I believe that Christians have lost influence with our society because we have lost our way, The Way of Jesus.  You and I could debate endlessly what a Christian could do, should do, and ought to do.  That, in part, is why we have so many denominations.  Some find great latitude in how to live the Christian life, others like our Amish brothers and sisters, follow a much more narrow path.

But being a follower of Christ is about being a follower of Christ.  When we began to look for the loopholes, the exceptions, when we begin to ask ourselves “where’s the line?” in our conduct, we have missed the point completely.  The Pharisees were far better a walking that fine line between religious legality and illegality.  Jesus completely dismantled their thinking every time he said, “You have heard….but I say unto you.”

For it is not in the letter of the law that we find Christ, it is in the Spirit of the law.  It is not a matter of how little do we have to do, or how much can we get away with in living and still be called Christian.  Rather, we should live our lives with Jesus, as though he were here, present with us.  For he is.

Jesus said, “If the world hates you, keep in mind that it hated me first. 19If you belonged to the world, it would love you as its own. As it is, you do not belong to the world, but I have chosen you out of the world. That is why the world hates you. 20Remember the words I spoke to you: ‘No servant is greater than his master.’ If they persecuted me, they will persecute you also. If they obeyed my teaching, they will obey yours also. 21They will treat you this way because of my name, for they do not know the One who sent me. 22If I had not come and spoken to them, they would not be guilty of sin. Now, however, they have no excuse for their sin. 23He who hates me hates my Father as well. 24If I had not done among them what no one else did, they would not be guilty of sin. But now they have seen these miracles, and yet they have hated both me and my Father. 25But this is to fulfill what is written in their Law: ‘They hated me without reason.’

26“When the Counselor comes, whom I will send to you from the Father, the Spirit of truth who goes out from the Father, he will testify about me. 27And you also must testify, for you have been with me from the beginning.” — John 15:18-27

Why don’t we walk like we talk?  Partly because we don’t want the world to hate us.  We want to fit in, we don’t want to stand out.  We want to be like everybody else, and that is our problem.  We want to be like everybody else, when we ought to want to be like Jesus.

Jesus said, “I am the Way, the Truth, and the Life, no one comes to the Father except by me.”

Jesus did not say, “I know the way” or “I’ll teach you the way” or “This idea is the way.”  He said, “I am the Way.”  Period.  In the first century Christians were called followers of The Way.  It was Jesus’ Way because the Way was Jesus himself.

We do not walk like we talk because we are not following Jesus.

More than 25 years ago, Graham Cyster, a South African Christian struggled against the wickedness of apartheid — the institutionalized racism and genocide of the South African government.  Other groups were also working to move South Africa away from the apartheid, and Communists were among those working in South Africa to bring equality to all South Africans — black and white.

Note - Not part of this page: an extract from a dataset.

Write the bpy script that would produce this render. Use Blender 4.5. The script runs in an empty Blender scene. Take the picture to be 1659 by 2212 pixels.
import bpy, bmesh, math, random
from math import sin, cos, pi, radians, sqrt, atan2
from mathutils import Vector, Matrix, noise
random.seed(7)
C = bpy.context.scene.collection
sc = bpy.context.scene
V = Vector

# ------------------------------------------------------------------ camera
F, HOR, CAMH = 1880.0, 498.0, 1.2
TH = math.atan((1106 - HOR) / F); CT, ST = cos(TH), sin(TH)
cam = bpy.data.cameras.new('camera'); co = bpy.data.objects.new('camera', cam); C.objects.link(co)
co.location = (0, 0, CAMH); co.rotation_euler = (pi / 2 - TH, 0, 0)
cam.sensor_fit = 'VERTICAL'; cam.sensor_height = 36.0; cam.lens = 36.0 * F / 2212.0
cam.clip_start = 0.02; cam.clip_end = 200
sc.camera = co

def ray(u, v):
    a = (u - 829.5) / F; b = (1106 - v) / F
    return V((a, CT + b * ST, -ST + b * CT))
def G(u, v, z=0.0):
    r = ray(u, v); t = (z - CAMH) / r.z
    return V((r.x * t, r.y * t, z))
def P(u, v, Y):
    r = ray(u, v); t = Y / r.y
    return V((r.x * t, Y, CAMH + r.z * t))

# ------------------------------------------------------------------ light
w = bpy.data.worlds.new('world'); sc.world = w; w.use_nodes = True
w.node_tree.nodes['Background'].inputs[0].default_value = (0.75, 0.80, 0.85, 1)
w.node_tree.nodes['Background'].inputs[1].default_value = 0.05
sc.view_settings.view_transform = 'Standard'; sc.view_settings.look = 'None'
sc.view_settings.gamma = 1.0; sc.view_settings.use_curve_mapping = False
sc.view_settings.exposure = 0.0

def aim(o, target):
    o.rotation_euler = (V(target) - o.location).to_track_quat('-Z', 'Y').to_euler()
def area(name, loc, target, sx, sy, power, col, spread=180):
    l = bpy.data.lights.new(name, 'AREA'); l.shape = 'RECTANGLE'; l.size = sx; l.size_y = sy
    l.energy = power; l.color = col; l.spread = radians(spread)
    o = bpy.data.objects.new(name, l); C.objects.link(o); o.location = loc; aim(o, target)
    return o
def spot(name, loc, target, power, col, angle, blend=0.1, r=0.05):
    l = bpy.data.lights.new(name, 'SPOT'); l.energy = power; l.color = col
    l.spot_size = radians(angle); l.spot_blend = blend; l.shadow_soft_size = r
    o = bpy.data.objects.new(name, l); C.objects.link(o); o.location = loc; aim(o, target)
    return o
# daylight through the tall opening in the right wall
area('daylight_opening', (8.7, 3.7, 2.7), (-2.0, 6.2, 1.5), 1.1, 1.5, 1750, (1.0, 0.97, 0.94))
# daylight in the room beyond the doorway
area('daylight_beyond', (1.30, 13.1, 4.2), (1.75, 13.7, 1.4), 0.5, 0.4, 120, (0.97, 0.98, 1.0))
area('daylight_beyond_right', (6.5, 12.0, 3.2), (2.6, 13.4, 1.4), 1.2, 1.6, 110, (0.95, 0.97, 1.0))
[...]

Graham Cyster was smuggled into an underground Communist cell of young people one night, in hopes of presenting the message of Christ.  Amazingly, the young Communists gathered that evening said, “Tell us about the gospel of Jesus Christ,” half-hoping for an alternative to the armed, violent struggle they knew they faced.

According to Ron Sider, Graham gave a clear and powerful explanation of the Gospel, telling how faith in Christ can transform individual lives.  He talked about how Christian love could break down the barriers that separated people, and quoted from the Apostle Paul that there was no longer male nor female, Jew nor Greek, slave nor free, but that faith in Christ builds a new community where all God’s people live together in love.

One 17-year old exclaimed, “That’s wonderful!  Show me where I can see that happening!”  Graham’s face fell as he had to report that sadly, he knew of no place in South Africa where that was true, even though there were many churches in South Africa.

With that the young man cursed, and left the meeting.  Less than a month later, he had joined an armed band of Communist guerrillas who were committed to the violent overthrow of the South African government.

The world around us is not interested in what we believe.  Nor are most of them interested in where they will spend eternity.  The world around us wants to see that the message of Jesus, the message of God’s love is possible.  For if it is possible, then there is hope.  If it is possible, then there is a heaven.  If it is possible, then there is a God who loves even me.